Ci voleva un uomo come Lloyd Bradley per raccontare la storia completa. L’ho conosciuto quando mi ha telefonato per chiedermi se poteva venire a Miami a parlarmi di un libro che stava scrivendo. Dopo essermi fatto spiegare alcuni degli argomenti a cui era interessato gli ho dato l’ok. È arrivato con un’ora e mezzo di anticipo. Io ero stato in studio tutta la notte e stavo riposando, così lui si è seduto tranquillo ad aspettare. Quando mi sono alzato un’ora e mezzo dopo l’ho trovato in soggiorno e gli ho chiesto come mai si era presentato con tanto anticipo, lui ha risposto che temeva di arrivare in ritardo. Allora sono scoppiato a ridere, e questo ha dato il là all’intervista, che avrebbe dovuto essere breve e invece è andata avanti per tre ore. Lloyd Bradley sa guardare oltre la musica, sa che è stata la vita reale della Giamaica a crearla, e che a sua volta la musica ha influenzato la gente. Lloyd lascia che siano le persone a dire com’è andata, e si è dannato per catturare l’orgoglio, la passione, le lotte e l’umorismo, ma soprattutto l’amore che ha sentito nella musica e visto nella gente. Ha capito la storia, e adesso ce la racconta con onestà, classe e gratitudine.

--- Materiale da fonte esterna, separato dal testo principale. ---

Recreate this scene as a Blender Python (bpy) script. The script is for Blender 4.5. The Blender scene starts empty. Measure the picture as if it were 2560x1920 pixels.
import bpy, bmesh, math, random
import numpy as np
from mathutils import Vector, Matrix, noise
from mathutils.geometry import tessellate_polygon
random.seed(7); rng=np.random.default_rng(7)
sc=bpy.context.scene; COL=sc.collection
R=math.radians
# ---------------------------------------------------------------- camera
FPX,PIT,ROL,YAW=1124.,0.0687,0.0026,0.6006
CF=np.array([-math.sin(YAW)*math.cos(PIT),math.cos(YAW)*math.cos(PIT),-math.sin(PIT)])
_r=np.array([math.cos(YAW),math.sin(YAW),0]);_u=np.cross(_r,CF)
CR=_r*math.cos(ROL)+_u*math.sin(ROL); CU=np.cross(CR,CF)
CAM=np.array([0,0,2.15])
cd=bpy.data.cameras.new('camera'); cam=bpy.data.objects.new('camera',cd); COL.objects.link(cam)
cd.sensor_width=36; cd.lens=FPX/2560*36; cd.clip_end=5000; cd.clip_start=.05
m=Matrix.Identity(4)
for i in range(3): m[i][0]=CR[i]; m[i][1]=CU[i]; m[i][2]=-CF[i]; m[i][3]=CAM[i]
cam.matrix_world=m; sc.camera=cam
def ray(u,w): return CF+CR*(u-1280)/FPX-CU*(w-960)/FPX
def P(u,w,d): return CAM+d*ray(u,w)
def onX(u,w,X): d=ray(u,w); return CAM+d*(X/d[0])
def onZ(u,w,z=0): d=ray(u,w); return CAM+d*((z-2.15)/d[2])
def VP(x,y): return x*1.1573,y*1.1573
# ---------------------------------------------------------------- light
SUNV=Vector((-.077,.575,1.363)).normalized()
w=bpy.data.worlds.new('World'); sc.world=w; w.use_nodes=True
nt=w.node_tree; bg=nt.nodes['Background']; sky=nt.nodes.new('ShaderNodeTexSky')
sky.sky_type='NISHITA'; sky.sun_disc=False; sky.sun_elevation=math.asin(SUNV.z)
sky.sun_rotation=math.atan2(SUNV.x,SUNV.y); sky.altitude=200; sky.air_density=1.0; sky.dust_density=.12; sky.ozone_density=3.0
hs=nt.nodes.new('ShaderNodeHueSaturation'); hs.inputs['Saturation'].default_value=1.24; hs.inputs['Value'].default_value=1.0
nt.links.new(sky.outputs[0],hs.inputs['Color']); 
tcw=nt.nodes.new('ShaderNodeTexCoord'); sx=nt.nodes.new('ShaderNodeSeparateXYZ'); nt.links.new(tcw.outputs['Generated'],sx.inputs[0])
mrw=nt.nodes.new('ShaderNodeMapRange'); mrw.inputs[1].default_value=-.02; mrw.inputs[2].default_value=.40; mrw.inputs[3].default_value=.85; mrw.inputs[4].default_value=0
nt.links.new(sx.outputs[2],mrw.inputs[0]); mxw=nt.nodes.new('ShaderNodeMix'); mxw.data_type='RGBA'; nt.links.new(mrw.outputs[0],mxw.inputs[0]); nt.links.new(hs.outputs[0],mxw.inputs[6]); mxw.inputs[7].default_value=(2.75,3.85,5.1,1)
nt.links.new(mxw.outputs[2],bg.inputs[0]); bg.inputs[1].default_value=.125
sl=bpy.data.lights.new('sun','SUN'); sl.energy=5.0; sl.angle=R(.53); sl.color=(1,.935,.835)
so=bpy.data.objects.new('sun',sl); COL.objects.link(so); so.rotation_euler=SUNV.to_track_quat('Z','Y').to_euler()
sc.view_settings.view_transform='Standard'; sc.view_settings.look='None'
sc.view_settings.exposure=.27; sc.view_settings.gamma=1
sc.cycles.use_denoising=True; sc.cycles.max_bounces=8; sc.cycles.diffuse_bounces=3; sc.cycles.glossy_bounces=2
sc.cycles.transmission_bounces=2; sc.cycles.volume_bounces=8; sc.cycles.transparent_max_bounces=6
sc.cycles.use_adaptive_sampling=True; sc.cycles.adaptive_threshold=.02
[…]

Abbiamo aspettato per anni un libro come Bass Culture, però ne è valsa la pena. Questo è un libro che tratta la musica popolare di quella piccola isola caraibica con la stessa serietà e profondità delle altre forme musicali, eppure non perde mai di vista lo spirito, la forza e la gioia che l’hanno creata. Questo libro sa che il reggae è una faccenda seria, ma non dimentica mai che possiamo anche ballarlo.
Oggi finalmente la musica giamaicana ha il libro che si merita.